V-Color has refreshed its Manta XOT1 DDR5 lineup with a cleaner cooler design, OLED status displays, and AMD EXPO ULL profiles tuned for lower latency, but the louder headline is capacity: the company is now talking about DDR5 kits that scale all the way to 2 TB in one package.
The new V-Color DDR5 lineup spans both gaming memory and the sort of overbuilt modules that make workstation buyers smile and power bills frown. V-Color says the redesigned heatsink is shorter, while the OLED panel has been moved so motherboard power cables are less likely to block it. The screen still shows system temperature, voltage, timings, memory size, and other live stats, and the company says it works properly on both AMD and Intel platforms.
Manta XOT1 targets lower latency gaming builds
The flagship Manta XOT1 kits are listed at up to 6000 MT/s with CL26 timings when using AMD EXPO ULL profiles. That puts them in the same performance conversation as faster-timed enthusiast kits from bigger memory brands, where the pitch is no longer just raw bandwidth but cleaner latency numbers that gamers actually notice.
V-Color also showed off 4R CUDIMM, or CQDIMM, modules aimed at higher-end systems. These are rated for up to 8000 MT/s and as much as 128 GB per stick, which is the kind of spec sheet that makes today’s mainstream desktop DIMMs look quaint.
Workstation DDR5 kits reach 2 TB total capacity
The most eye-catching configurations are reserved for workstations and servers. V-Color is pushing DDR5 RDIMM modules of up to 256 GB each, with total kit capacities reaching 2 TB. That kind of density is still rare enough to feel almost absurd outside AI, simulation, and virtualization rigs.
- 1 TB kit: 8×128 GB, up to 8800 MT/s
- 768 GB kit: 8×96 GB, CL32, 6000 MT/s
- Up to 512 GB kits: up to 8800 MT/s
- RDIMM modules: up to 256 GB per module
SK Hynix chips power the new lineup
All of the new modules are built on SK Hynix chips, which helps explain the aggressive speed and capacity claims. Prices have not been announced yet, though that silence usually means buyers should brace for premium territory rather than bargain-bin surprises.

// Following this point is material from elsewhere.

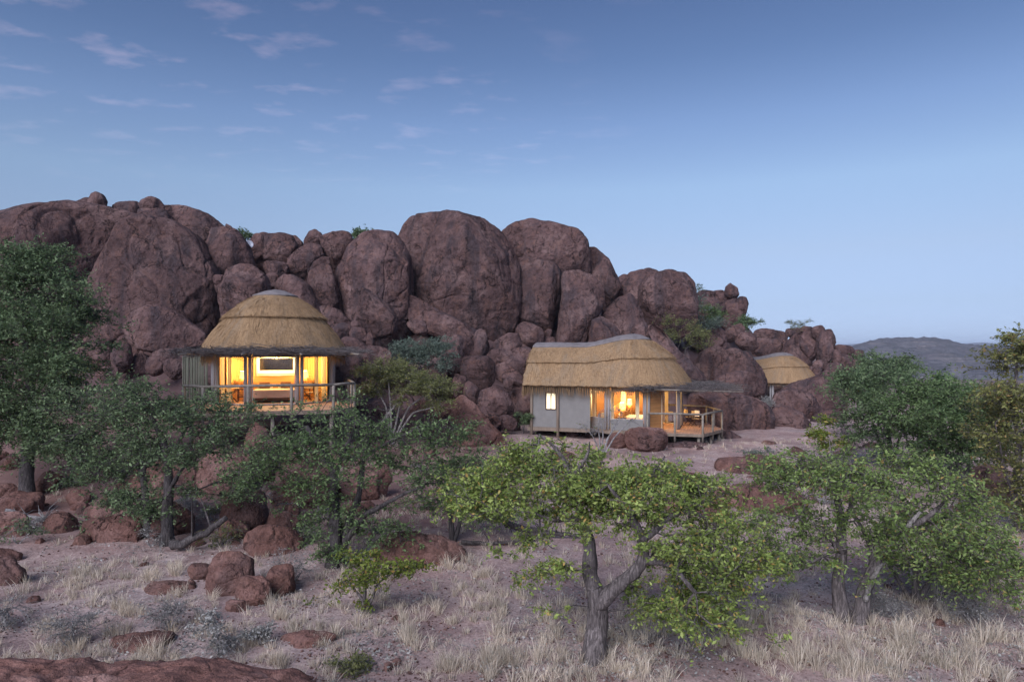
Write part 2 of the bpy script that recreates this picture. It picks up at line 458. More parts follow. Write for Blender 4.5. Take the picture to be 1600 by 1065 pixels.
def plain(name, c, rough=0.7, vary=0.15, scale=6.0, stretch=(1, 1, 1), metal=0.0, bumpd=0.01):
    m, nt, N, L, bs = newmat(name)
    pos = N.new('ShaderNodeTexCoord').outputs['Object']
    n1 = noise(N, L, mapping(N, L, pos, stretch), scale, 5, 0.65)
    cc = ramp(N, L, n1.outputs[0], [(0.28, tuple(x * (1 - vary) for x in c)), (0.72, tuple(min(1, x * (1 + vary)) for x in c))])
    L.new(cc, bs.inputs['Base Color']); bs.inputs['Roughness'].default_value = rough; bs.inputs['Metallic'].default_value = metal
    bs.inputs['Specular IOR Level'].default_value = 0.3
    if bumpd: bump(N, L, bs, n1.outputs[0], 0.4, bumpd)
    return m
M['cap'] = plain('cement_ridge', (.20, .18, .175), 0.85, 0.3, 3)
M['canvas'] = plain('grey_canvas', (.205, .20, .188), 0.85, 0.10, 2.5)
M['canvas_dark'] = plain('shade_canvas', (.16, .165, .155), 0.85, 0.10, 2.5)
M['post'] = plain('painted_post', (.33, .32, .315), 0.7, 0.12, 5, (1, 1, .2))
M['timber'] = plain('weathered_timber', (.21, .165, .125), 0.85, 0.35, 6, (1, 1, .15))
M['rail'] = plain('pole_timber', (.225, .20, .165), 0.85, 0.35, 5, (1, 1, 1))
M['deck'] = plain('deck_board', (.40, .24, .165), 0.7, 0.2, 3, (.3, 3, 1))
M['wood'] = plain('interior_wood', (.42, .22, .085), 0.5, 0.25, 3, (.3, .3, 4))
M['wood_dark'] = plain('dark_wood', (.07, .035, .02), 0.5, 0.25, 5)
M['cloth'] = plain('white_linen', (.78, .74, .68), 0.85, 0.05, 9)
M['throw'] = plain('striped_throw', (.46, .36, .33), 0.9, 0.3, 3, (.2, 5, .2))
M['cushion'] = plain('brown_cushion', (.17, .085, .05), 0.85, 0.3, 8)
M['curtain'] = plain('cream_curtain', (.72, .62, .44), 0.9, 0.08, 4, (3, 3, .1))
M['drape'] = plain('ochre_drape', (.50, .31, .12), 0.9, 0.15, 4, (3, 3, .1))
M['wood_mid'] = plain('brown_wood', (.20, .095, .04), 0.6, 0.25, 4, (.3, .3, 5))
M['tan'] = plain('tan_canvas', (.48, .36, .22), 0.85, 0.1, 7)
M['dish'] = plain('dish_metal', (.62, .64, .68), 0.4, 0.06, 2, metal=0.2)
M['fence'] = plain('green_grey_pole', (.115, .12, .09), 0.9, 0.25, 5, (1, 1, .2))
M['stain'] = plain('white_droppings', (.62, .60, .60), 0.9, 0.15, 8)
def emit_mat(name, c, s, base=(.8, .7, .5)):
    m, nt, N, L, bs = newmat(name)
    pos = N.new('ShaderNodeTexCoord').outputs['Object']
    n1 = noise(N, L, pos, 14, 3, 0.6)
    cc = ramp(N, L, n1.outputs[0], [(0.4, tuple(x * .8 for x in c)), (0.6, c)])
    bs.inputs['Base Color'].default_value = (*base, 1)
    L.new(cc, bs.inputs['Emission Color']); bs.inputs['Emission Strength'].default_value = s
    return m
M['shade'] = emit_mat('lamp_shade', (1.0, .62, .20), 0.85)
M['tube'] = emit_mat('lit_strip', (1.0, .72, .33), 1.1)
M['litpane'] = emit_mat('lit_frosted_pane', (1.0, .86, .56), 0.5)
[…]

The more interesting question is how quickly these halo kits move beyond show-floor bragging rights and into actual availability. If V-Color can deliver them in volume, the company will have something bigger than a flashy RGB memory refresh: a credible shot at the high-capacity DDR5 segment that workstation and server buyers have been waiting to fill.